A September 2011 lease plan of operation outlined a yearlong program to determine a “proof of concept” for commercial source rock development. The plan proposed six drill sites along a 15-mile industrial area along the Dalton Highway. The company named the proposed wells after the stars in the Ursa Major (or “Great Bear”) constellation: Alcor No. 1, Merak No. 1, Mizar No. 1, Megrez No. 1, Dubhe No. 1 and Alioth No. 1.

By November 2011, Great Bear had announced a technical partnership with the oil field services company Halliburton Co. With a successful proof of concept program, Duncan said, the companies could initiate a pilot development by late 2012. By January 2012, Great Bear had obtained preliminary permits but still needed a rig. The company eventually scaled back its plans to a three well program for the second half of 2012.

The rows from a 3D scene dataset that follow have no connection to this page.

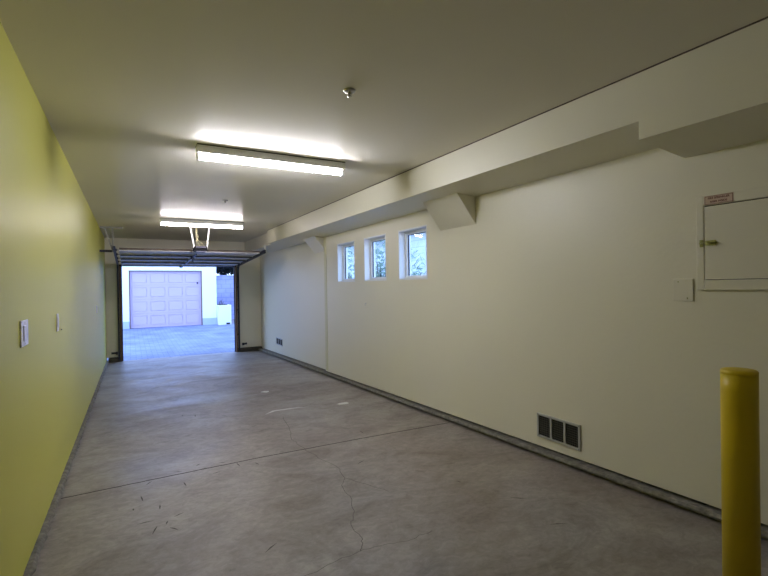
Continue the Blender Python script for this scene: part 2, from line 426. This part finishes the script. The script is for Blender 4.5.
# overhead sectional door, open
zu = 1.957
YE = 9.02
zs = lambda y: -.0587*(y-YE)         # the raised door still slopes down a little to the opening
root = empty('garage_door', ((DX0+DX1)/2, YE, zu), 'grey sectional garage door rolled up overhead below the ceiling', 'garage door')
x0d, x1d = -.142, 2.240
for k in range(4):
    a, b_ = YE+.601*k, YE+.601*k+.594
    m = MB(); m.box(x0d, x1d, a, b_, zu+.014, zu+.045, slope=zs)                     # skin
    for xs in [x0d, x0d+.48, x0d+.97, (x0d+x1d)/2-.02, x1d-1.02, x1d-.53, x1d-.045]: # stiles
        m.box(xs, xs+.045, a+.03, b_-.03, zu+.004, zu+.0145, slope=zs)
    m.box(x0d, x1d, a, a+.040, zu-.006, zu+.0145, slope=zs); m.box(x0d, x1d, b_-.040, b_, zu-.006, zu+.0145, slope=zs)
    dp = part(m, 'door_panel', M['doorin'], root)
    if k < 3:
        for xs in (x0d+.02, x0d+.80, x1d-.85, x1d-.08):
            h = MB(); h.box(xs, xs+.06, b_-.05, b_+.05, zu-.014, zu-.006, slope=zs); h.tube([(xs,b_+.0035,zu-.016+zs(b_)),(xs+.06,b_+.0035,zu-.016+zs(b_))], .006, 8)
            part(h, 'hinge', M['dkmetal'], dp)
        s_ = MB(); s_.box(x0d+.01, x1d-.01, b_-.012, b_-.004, zu-.026, zu-.006, slope=zs); s_.box(x0d+.01, x1d-.01, b_-.040, b_-.012, zu-.026, zu-.022, slope=zs)
        part(s_, 'strut', M['dkmetal'], dp)
    for xs, sg in ((x0d,-1),(x1d,1)):
        r = MB(); yy = a+.10; zz = zu+.02+zs(yy)
        r.tube([(xs+sg*.036,yy,zz),(xs+sg*.054,yy,zz)], .020, 12); r.tube([(xs-sg*.05,yy,zz),(xs+sg*.04,yy,zz)], .006, 8)
        part(r, 'roller', M['black'], dp)
e_ = MB(); e_.box(x0d, x1d, YE-.010, YE-.0005, zu+.012, zu+.044); part(e_, 'edge_strip', M['rust'], root)
q = MB(); q.tube([(x0d,11.435,zu+zs(11.435)+.022),(x1d,11.435,zu+zs(11.435)+.022)], .018, 10); part(q, 'bottom_seal', M['black'], root)

# tracks: one thing each side
def track(x, sg, label):
    root = empty('door_track', (x, YD-.06, fl(YD)), label, 'door track', 'door tracks')
    def chan(name, path):
        c = MB(); w_, d_ = .034, .034
        rows = []
        for i, p in enumerate(path):
            a_ = Vector(path[max(i-1,0)]); b_ = Vector(path[min(i+1,len(path)-1)]); t = (b_-a_).normalized()
            u = Vector((0,-t.z,t.y))
            P = Vector(p)
            prof = [(-d_*sg*.0,-w_),(sg*d_,-w_),(sg*d_,w_),(0,w_),(0,w_-.006),(sg*(d_-.005),w_-.006),(sg*(d_-.005),-w_+.006),(0,-w_+.006)]
            rows.append([c.bm.verts.new(P+Vector((px,0,0))+u*pu) for px,pu in prof])
        for a_, b_ in zip(rows, rows[1:]):
            for k in range(8): c.bm.faces.new((a_[k],a_[(k+1)%8],b_[(k+1)%8],b_[k]))
        c.bm.faces.new(rows[0]); c.bm.faces.new(rows[-1][::-1])
        return part(c, name, M['dkmetal'], root)
    yv = YD-.075; R = .16; zt = zu+.02+zs(YD-.235)
    chan('vertical_rail', [(x,yv,fl(YD)+.05),(x,yv,zt-R)])
    chan('curved_rail', [(x,yv-R+R*math.cos(a_*PI/16),zt-R+R*math.sin(a_*PI/16)) for a_ in range(9)])
    chan('horizontal_rail', [(x,yv-R,zt),(x,8.90,zu+.02+zs(8.90))])
    for z in (.15,.75,1.3):
        k = MB(); k.box(min(x,x+sg*.034), max(x,x+sg*.034), yv+.02, YD+.001, z-.02, z+.02, bev=.003); part(k, 'wall_bracket', M['dkmetal'], root)
    return root
tl = track(-.195, -1, 'dark steel door track on the left side of the garage opening, below the lime wall')
tr = track(2.293, 1, 'dark steel door track on the right side of the garage opening, rising toward the beam')
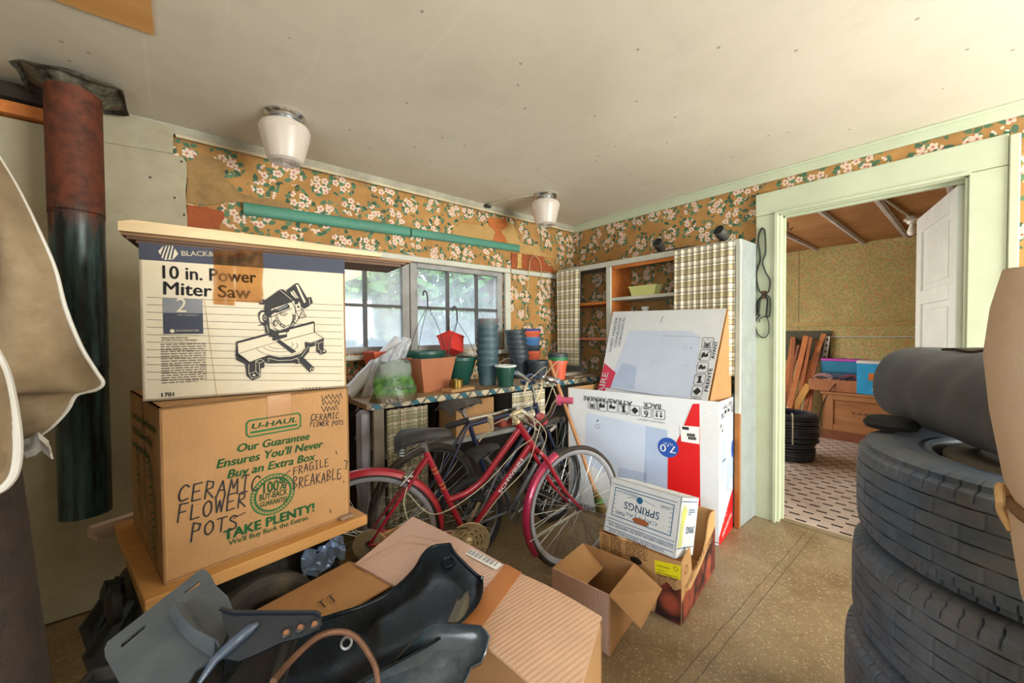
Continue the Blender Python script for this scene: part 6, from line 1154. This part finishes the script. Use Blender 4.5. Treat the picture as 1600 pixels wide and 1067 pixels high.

Once drilling began, Great Bear became somewhat tight-lipped about the results.

By July 2012, the Alcor No.1 well had almost reached the HRZ, and crews were preparing to take core samples. At a shale conference, in August 2012, Duncan said, “The results to date are within our expected outcome.” Looking ahead, he added, “We expect to be testing and producing and … selling produced hydrocarbons potentially by the end of the year, and certainly early next year.” With good results, Duncan believed Great Bear could produce at least 100,000 barrels per day in five years. By September, when the company was drilling the Merak No. 1 well, he said, “I can tell you with absolute confidence that where we thought we would find oil in these source rocks, we found oil.”

Great Bear suspended its drilling operations for the season in December 2012, having drilled the vertical sections of two wells and conducted a small 3-D seismic survey around the well locations. At the time, Duncan expressed confidence in the initial results of the program. “We have drilled through all of our targeted source rock units,” he said. “We’ve proven those (to be) present at the depths predicted and in the state of thermal stress or thermal maturity, certainly within the range of expected outcomes.”

Collecting data

In early 2013, Great Bear said it needed to complete a technical analysis of its drilling results and its 3-D seismic acquisition before deciding the next steps for its program.

The same held true that fall. “We are right on the original timeline. So our hope would be that you’ll see us sanction a full-field development in the next year or so,” Duncan said.

Great Bear Petroleum commissioned 3-D seismic surveys over various portions of its large leasehold in 2012, 2013 and 2014 in search determining “sweet spots” for drilling and said it expected to commission another survey over the area this year. The company also commissioned two LIDAR, or Light Detection And Ranging, surveys, which use laser beams to precisely map surface topography, which speeds the pace of planning.

One of the reasons Great Bear took a two-year hiatus from drilling to conduct field work is to bolster a somewhat flimsy data set for the area. Compared to unconventional plays in the Lower 48, the region where Great Bear is exploring is relatively underdeveloped, which means there is little previous information upon which to build an drilling program, according to Vice President of External Affairs and Deputy General Counsel Pat Galvin.

The program this year used the information from those surveys to choose locations. The Talitha No. 1 well, for instance, was discovered from the 2013 survey. It required the company to acquire an additional lease, which was only recently available at auction.

Asked how oil prices would impact the program, Galvin said investors are willing to risk funding exploration wells now in the hopes of prices rising in the future. Development is another story. With a breakeven price of around $50 per barrel, Great Bear would need to look at its economics if the prices stay at their lower level for an extended period of time.